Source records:
════════

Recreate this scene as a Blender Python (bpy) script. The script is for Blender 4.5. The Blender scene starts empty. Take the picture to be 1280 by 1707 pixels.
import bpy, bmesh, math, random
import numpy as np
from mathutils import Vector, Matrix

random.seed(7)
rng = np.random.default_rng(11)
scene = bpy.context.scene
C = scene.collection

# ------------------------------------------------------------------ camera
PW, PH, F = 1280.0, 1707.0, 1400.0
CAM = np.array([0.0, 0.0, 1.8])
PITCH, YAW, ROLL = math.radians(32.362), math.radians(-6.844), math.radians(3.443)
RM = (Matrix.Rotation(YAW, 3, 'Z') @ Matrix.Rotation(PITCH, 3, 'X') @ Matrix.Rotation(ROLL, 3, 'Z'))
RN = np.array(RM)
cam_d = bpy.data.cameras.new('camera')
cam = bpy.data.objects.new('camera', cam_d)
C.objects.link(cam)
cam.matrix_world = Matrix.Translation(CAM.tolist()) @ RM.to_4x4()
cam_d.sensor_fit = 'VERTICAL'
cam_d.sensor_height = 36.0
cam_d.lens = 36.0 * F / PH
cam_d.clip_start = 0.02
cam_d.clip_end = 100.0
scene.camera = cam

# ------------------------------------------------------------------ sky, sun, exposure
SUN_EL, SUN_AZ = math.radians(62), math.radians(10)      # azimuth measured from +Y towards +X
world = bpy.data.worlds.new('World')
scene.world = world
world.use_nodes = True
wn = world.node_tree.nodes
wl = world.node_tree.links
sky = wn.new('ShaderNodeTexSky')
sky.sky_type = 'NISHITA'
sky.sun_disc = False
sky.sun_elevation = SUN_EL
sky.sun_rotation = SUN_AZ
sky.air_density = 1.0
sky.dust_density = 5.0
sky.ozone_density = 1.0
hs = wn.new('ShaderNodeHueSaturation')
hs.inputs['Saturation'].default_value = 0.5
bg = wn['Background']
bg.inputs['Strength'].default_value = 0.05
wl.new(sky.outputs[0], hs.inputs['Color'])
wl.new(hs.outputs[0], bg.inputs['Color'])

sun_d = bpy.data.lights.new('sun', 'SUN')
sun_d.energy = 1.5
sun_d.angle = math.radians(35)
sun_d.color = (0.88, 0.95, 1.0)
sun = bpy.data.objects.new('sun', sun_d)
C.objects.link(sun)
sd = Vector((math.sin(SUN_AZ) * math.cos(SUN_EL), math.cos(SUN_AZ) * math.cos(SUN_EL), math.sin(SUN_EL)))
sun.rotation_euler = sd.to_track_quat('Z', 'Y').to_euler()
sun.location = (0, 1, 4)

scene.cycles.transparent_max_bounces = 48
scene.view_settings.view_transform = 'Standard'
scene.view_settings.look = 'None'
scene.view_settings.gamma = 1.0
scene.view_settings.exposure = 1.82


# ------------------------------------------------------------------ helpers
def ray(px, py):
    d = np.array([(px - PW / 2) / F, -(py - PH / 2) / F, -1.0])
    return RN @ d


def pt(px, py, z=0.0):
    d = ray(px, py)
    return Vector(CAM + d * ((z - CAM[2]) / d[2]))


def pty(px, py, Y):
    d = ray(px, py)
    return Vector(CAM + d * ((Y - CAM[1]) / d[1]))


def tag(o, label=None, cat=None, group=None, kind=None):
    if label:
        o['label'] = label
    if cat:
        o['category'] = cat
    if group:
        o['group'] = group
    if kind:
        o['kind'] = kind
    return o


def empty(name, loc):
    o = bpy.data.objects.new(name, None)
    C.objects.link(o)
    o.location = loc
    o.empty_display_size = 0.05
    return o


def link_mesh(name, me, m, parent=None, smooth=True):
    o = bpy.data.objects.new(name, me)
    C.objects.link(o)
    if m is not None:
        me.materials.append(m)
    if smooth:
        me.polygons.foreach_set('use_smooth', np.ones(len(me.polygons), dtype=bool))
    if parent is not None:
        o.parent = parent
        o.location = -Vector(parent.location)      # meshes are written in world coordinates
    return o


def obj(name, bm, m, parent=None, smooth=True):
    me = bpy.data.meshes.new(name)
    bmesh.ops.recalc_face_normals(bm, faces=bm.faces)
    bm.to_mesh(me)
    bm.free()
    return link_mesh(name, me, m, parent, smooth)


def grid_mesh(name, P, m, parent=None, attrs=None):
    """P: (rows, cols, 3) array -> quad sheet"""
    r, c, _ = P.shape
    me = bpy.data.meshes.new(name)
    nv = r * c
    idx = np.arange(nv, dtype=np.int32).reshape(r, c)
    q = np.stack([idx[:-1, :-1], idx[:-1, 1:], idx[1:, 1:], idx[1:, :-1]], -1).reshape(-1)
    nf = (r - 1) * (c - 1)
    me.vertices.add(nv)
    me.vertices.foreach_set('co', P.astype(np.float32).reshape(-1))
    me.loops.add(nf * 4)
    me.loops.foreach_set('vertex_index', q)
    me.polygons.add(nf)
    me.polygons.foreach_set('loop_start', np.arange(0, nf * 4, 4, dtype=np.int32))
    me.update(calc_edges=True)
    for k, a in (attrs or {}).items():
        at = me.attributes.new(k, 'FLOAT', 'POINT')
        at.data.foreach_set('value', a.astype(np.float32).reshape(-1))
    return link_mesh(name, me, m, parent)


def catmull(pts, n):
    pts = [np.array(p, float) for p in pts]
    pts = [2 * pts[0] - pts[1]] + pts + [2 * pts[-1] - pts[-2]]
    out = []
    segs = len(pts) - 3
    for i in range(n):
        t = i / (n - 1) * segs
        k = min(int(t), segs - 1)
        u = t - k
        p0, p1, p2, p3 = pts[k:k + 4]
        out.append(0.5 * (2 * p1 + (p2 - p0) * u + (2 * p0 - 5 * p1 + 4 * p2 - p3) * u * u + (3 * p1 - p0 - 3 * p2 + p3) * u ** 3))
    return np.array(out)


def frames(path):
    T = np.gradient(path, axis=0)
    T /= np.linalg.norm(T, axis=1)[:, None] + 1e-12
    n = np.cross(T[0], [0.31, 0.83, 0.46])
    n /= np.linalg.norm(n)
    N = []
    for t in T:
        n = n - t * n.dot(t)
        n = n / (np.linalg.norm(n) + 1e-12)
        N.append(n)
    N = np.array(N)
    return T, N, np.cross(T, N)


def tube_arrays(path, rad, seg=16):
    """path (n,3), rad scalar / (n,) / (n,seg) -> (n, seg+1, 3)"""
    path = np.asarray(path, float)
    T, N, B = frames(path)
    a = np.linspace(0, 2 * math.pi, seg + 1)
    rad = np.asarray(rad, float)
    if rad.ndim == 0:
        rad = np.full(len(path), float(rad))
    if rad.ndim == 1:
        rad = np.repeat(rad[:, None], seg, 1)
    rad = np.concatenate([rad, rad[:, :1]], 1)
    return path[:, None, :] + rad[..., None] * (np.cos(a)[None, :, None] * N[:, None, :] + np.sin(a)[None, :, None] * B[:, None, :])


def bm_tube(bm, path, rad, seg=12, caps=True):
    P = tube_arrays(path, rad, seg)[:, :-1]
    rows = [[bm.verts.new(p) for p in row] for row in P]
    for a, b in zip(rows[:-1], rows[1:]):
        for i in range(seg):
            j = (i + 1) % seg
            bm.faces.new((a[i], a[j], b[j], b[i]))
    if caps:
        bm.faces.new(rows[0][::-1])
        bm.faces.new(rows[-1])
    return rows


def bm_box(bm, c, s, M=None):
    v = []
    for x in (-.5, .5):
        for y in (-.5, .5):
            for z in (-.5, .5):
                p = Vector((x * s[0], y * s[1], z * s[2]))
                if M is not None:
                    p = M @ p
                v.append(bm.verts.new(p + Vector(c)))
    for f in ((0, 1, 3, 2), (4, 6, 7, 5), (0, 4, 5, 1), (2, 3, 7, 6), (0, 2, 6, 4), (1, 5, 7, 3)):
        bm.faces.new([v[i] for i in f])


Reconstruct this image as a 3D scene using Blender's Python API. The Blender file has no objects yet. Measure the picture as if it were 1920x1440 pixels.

════════

— Objective —
Write out, unaltered, the lines from the opening of the listing through the line that includes "from mathutils import Vector, Matrix".

— Output of the exercise —
Recreate this scene as a Blender Python (bpy) script. The script is for Blender 4.5. The Blender scene starts empty. Take the picture to be 1280 by 1707 pixels.
import bpy, bmesh, math, random
import numpy as np
from mathutils import Vector, Matrix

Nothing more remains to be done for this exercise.